◆ WHAT NEEDS TO BE DONE ◆
Retype precisely the section of the data that starts at the line containing "(.12, .13, .045))])" and runs to its final line, ends included.

◆ DATA SEGMENT ◆
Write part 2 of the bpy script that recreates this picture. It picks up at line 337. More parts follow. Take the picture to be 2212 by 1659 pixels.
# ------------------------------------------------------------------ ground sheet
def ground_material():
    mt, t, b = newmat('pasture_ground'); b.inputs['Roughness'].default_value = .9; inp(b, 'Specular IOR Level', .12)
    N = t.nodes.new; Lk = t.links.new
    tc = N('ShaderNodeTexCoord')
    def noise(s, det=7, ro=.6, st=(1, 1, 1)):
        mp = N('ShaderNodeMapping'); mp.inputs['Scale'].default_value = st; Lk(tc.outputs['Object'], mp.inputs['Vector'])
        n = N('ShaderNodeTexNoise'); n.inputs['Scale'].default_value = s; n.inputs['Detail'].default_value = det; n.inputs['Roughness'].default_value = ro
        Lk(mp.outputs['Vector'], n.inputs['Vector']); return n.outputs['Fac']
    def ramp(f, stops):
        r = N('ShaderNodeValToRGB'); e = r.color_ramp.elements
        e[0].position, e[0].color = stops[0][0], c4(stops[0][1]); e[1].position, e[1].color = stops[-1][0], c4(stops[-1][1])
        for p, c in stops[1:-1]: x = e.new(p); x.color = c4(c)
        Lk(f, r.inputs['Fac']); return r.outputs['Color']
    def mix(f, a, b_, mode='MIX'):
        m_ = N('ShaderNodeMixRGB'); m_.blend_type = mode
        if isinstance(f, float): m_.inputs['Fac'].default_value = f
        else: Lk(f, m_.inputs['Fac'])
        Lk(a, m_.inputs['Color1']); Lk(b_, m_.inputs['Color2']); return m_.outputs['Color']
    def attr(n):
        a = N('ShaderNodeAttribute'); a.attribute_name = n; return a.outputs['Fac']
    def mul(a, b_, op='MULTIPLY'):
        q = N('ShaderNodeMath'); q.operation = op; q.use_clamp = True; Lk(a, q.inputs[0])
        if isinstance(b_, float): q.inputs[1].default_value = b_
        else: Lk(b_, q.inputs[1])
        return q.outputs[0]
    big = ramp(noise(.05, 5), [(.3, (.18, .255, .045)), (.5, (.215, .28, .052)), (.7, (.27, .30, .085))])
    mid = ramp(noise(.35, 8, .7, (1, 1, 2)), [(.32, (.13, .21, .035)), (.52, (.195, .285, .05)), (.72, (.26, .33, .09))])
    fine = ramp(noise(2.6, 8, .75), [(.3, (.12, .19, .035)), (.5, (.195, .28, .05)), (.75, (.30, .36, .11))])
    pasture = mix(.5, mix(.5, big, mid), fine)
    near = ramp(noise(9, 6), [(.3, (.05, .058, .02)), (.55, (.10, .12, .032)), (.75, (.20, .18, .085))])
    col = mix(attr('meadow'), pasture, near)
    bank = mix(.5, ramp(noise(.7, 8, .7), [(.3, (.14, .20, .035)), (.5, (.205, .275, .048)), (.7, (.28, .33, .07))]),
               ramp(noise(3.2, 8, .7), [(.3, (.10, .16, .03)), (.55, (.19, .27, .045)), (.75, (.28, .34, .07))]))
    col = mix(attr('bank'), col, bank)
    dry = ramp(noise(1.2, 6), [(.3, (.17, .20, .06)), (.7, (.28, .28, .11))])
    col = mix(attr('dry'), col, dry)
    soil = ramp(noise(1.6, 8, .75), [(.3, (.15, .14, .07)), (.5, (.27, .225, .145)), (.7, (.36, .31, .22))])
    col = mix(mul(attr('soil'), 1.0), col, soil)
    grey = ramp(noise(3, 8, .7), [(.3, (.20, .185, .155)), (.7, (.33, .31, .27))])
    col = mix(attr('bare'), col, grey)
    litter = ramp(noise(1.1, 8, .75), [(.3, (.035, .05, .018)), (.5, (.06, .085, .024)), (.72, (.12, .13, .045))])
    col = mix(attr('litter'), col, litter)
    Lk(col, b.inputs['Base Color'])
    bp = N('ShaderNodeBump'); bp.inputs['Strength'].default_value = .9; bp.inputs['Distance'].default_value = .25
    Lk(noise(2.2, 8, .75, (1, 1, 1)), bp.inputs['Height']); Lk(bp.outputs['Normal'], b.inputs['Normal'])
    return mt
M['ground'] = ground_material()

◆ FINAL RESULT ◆
    litter = ramp(noise(1.1, 8, .75), [(.3, (.035, .05, .018)), (.5, (.06, .085, .024)), (.72, (.12, .13, .045))])
    col = mix(attr('litter'), col, litter)
    Lk(col, b.inputs['Base Color'])
    bp = N('ShaderNodeBump'); bp.inputs['Strength'].default_value = .9; bp.inputs['Distance'].default_value = .25
    Lk(noise(2.2, 8, .75, (1, 1, 1)), bp.inputs['Height']); Lk(bp.outputs['Normal'], b.inputs['Normal'])
    return mt
M['ground'] = ground_material()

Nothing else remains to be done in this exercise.